*Information supplied*:
------------------------------------------------------------------------
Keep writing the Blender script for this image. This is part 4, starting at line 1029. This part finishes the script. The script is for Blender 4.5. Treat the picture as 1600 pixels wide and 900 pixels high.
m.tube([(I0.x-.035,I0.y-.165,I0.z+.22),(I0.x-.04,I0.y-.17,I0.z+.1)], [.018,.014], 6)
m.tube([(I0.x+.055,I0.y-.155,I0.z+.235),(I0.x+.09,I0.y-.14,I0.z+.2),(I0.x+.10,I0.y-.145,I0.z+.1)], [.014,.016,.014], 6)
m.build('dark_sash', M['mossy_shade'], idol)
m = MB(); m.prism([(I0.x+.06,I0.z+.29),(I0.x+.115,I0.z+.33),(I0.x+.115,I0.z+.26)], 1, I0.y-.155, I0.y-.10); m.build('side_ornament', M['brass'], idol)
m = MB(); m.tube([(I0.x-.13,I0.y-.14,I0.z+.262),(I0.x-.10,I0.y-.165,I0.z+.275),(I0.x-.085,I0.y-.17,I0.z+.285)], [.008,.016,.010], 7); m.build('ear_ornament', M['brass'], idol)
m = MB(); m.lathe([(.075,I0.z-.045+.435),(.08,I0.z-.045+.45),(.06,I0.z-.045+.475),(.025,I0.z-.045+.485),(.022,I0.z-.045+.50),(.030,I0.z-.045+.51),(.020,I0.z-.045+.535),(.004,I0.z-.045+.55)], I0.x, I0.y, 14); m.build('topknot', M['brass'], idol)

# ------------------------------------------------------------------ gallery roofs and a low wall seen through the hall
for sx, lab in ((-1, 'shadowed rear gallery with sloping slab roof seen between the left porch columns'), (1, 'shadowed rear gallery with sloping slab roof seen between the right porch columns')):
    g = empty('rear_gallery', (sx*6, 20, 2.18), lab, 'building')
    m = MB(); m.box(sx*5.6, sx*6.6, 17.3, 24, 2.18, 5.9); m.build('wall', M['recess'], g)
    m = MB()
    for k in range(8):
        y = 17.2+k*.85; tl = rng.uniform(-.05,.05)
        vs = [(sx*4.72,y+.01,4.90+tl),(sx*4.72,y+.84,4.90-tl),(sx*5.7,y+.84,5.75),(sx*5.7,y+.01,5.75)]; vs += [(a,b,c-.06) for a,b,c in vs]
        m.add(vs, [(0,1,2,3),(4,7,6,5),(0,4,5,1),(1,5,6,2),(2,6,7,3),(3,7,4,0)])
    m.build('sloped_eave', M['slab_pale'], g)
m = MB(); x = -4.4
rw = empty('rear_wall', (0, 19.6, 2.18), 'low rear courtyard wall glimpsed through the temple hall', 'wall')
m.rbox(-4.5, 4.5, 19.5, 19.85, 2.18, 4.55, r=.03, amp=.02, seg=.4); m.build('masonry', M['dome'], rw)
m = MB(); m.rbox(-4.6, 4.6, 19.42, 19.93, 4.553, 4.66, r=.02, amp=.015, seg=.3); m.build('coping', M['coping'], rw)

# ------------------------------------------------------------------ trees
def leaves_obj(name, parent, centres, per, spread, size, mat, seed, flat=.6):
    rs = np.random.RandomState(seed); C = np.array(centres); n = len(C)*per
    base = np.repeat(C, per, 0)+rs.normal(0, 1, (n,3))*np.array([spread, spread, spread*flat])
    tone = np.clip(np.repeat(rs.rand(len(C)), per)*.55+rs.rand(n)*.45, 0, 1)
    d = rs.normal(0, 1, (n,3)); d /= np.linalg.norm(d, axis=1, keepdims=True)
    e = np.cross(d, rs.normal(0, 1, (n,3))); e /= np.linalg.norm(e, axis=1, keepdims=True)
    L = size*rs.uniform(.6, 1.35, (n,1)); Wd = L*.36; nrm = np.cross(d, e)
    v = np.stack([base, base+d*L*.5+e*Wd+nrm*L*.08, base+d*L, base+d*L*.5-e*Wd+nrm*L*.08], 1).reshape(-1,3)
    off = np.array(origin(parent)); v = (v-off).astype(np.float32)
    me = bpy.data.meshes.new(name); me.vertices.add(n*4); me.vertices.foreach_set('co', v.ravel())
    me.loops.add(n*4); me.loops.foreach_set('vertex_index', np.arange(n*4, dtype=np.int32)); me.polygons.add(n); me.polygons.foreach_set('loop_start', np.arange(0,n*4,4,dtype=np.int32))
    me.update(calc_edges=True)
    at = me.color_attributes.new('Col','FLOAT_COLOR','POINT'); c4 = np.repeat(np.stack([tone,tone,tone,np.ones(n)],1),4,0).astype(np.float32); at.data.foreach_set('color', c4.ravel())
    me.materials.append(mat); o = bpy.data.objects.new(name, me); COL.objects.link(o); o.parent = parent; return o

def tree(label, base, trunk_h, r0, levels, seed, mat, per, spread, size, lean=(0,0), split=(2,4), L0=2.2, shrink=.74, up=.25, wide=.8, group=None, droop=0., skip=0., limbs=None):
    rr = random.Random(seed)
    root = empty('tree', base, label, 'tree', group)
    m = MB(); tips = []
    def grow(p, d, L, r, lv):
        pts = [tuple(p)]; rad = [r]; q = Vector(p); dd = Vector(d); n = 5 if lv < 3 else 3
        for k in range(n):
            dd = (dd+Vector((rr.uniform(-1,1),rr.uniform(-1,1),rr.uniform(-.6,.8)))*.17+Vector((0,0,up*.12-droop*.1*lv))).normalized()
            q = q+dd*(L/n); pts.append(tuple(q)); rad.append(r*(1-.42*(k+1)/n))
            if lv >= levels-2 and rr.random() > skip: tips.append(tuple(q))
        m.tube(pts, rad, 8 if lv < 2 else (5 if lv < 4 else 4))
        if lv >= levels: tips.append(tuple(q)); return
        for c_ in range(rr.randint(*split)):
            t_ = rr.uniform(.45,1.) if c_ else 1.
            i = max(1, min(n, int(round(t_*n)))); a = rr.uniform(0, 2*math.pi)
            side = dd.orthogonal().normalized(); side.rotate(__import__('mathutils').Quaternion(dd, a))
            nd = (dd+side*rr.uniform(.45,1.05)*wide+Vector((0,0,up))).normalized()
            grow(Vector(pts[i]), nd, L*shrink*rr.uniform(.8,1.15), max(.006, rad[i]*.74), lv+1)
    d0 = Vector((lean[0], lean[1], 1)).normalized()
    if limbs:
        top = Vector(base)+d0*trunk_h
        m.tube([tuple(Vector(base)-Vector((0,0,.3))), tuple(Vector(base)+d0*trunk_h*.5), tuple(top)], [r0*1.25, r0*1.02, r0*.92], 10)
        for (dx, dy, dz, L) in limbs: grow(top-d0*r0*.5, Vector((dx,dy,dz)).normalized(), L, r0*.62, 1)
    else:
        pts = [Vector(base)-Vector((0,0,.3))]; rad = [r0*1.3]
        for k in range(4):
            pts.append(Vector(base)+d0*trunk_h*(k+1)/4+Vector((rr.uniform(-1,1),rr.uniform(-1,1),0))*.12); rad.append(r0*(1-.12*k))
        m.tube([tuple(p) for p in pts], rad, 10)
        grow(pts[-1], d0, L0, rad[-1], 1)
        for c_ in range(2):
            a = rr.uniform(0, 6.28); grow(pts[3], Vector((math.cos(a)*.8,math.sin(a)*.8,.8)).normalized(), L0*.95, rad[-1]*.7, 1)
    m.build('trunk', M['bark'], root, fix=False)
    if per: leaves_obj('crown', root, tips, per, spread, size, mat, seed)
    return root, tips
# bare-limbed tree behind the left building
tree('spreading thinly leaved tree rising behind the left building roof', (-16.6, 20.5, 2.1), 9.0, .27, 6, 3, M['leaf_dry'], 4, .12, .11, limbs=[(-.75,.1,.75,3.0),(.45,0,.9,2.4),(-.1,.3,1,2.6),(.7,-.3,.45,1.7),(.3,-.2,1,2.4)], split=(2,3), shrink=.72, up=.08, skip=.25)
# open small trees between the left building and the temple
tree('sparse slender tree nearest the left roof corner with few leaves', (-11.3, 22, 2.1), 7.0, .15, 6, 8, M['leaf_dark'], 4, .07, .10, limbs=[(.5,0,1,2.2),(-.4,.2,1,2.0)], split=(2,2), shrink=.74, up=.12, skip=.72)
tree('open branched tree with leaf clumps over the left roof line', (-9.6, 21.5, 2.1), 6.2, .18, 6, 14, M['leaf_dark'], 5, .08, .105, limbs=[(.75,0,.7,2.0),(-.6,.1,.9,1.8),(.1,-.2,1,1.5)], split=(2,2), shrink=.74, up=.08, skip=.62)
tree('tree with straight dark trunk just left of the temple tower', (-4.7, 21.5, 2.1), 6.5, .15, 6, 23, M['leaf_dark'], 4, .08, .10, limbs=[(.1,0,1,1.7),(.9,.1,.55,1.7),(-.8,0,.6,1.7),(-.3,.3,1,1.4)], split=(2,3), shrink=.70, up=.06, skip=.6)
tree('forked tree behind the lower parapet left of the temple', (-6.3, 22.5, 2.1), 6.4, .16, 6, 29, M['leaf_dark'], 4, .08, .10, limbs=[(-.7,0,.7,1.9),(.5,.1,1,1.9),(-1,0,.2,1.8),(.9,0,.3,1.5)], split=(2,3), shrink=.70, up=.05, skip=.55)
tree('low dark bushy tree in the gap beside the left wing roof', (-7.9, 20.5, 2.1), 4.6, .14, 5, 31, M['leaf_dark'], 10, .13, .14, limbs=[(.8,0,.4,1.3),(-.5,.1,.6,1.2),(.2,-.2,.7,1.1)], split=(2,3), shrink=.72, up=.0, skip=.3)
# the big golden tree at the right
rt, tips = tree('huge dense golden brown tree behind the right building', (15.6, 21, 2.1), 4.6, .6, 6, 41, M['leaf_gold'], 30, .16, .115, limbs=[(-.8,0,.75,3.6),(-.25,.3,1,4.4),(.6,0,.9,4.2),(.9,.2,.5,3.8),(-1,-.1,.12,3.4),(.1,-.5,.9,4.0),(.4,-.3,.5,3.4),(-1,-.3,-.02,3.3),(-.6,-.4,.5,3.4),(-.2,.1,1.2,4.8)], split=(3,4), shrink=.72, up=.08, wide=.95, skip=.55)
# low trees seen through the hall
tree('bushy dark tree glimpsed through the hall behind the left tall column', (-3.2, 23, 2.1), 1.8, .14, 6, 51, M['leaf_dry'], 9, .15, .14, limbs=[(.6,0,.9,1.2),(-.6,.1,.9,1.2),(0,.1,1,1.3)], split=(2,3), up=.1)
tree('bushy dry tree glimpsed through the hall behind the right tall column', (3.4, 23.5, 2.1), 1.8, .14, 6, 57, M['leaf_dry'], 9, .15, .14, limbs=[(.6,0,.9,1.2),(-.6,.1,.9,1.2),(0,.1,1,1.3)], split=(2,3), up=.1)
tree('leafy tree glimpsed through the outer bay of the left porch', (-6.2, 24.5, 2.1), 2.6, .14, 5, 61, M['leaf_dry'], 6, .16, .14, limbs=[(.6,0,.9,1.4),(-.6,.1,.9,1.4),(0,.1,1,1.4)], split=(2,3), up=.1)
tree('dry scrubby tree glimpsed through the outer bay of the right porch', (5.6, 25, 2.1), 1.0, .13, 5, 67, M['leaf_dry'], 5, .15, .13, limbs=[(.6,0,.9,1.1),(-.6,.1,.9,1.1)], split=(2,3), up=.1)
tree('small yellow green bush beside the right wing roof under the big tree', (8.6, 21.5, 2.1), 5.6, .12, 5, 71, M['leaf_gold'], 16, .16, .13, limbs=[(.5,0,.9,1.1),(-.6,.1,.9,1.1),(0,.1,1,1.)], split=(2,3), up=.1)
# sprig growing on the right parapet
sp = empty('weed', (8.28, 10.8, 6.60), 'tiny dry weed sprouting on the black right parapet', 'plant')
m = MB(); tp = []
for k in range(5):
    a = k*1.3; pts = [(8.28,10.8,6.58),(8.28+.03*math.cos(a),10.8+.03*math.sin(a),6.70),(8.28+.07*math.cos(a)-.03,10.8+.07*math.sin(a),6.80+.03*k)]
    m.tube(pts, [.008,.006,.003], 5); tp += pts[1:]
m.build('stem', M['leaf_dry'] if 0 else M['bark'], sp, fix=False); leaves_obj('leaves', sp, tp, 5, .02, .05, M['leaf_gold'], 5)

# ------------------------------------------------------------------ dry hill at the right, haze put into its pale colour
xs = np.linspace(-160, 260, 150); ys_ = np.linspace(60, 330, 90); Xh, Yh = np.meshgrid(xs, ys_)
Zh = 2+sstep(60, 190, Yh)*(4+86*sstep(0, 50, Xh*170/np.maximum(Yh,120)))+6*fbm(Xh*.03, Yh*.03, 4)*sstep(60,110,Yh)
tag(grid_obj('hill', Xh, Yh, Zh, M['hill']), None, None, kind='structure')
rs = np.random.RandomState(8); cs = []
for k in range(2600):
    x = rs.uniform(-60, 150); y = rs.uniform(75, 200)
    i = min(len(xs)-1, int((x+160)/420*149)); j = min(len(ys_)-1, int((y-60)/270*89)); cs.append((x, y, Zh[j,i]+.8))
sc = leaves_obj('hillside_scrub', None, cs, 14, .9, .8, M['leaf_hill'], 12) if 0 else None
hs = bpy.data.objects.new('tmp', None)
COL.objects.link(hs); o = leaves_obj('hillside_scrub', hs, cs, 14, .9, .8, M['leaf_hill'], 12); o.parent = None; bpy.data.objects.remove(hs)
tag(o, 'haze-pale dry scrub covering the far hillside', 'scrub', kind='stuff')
------------------------------------------------------------------------
*Aim of the exercise*:
Only the lines from the beginning of the material above through the line with "m.build('topknot', M['brass'], idol)" are wanted; extract them exactly.

*Solution to this exercise*:
Keep writing the Blender script for this image. This is part 4, starting at line 1029. This part finishes the script. The script is for Blender 4.5. Treat the picture as 1600 pixels wide and 900 pixels high.
m.tube([(I0.x-.035,I0.y-.165,I0.z+.22),(I0.x-.04,I0.y-.17,I0.z+.1)], [.018,.014], 6)
m.tube([(I0.x+.055,I0.y-.155,I0.z+.235),(I0.x+.09,I0.y-.14,I0.z+.2),(I0.x+.10,I0.y-.145,I0.z+.1)], [.014,.016,.014], 6)
m.build('dark_sash', M['mossy_shade'], idol)
m = MB(); m.prism([(I0.x+.06,I0.z+.29),(I0.x+.115,I0.z+.33),(I0.x+.115,I0.z+.26)], 1, I0.y-.155, I0.y-.10); m.build('side_ornament', M['brass'], idol)
m = MB(); m.tube([(I0.x-.13,I0.y-.14,I0.z+.262),(I0.x-.10,I0.y-.165,I0.z+.275),(I0.x-.085,I0.y-.17,I0.z+.285)], [.008,.016,.010], 7); m.build('ear_ornament', M['brass'], idol)
m = MB(); m.lathe([(.075,I0.z-.045+.435),(.08,I0.z-.045+.45),(.06,I0.z-.045+.475),(.025,I0.z-.045+.485),(.022,I0.z-.045+.50),(.030,I0.z-.045+.51),(.020,I0.z-.045+.535),(.004,I0.z-.045+.55)], I0.x, I0.y, 14); m.build('topknot', M['brass'], idol)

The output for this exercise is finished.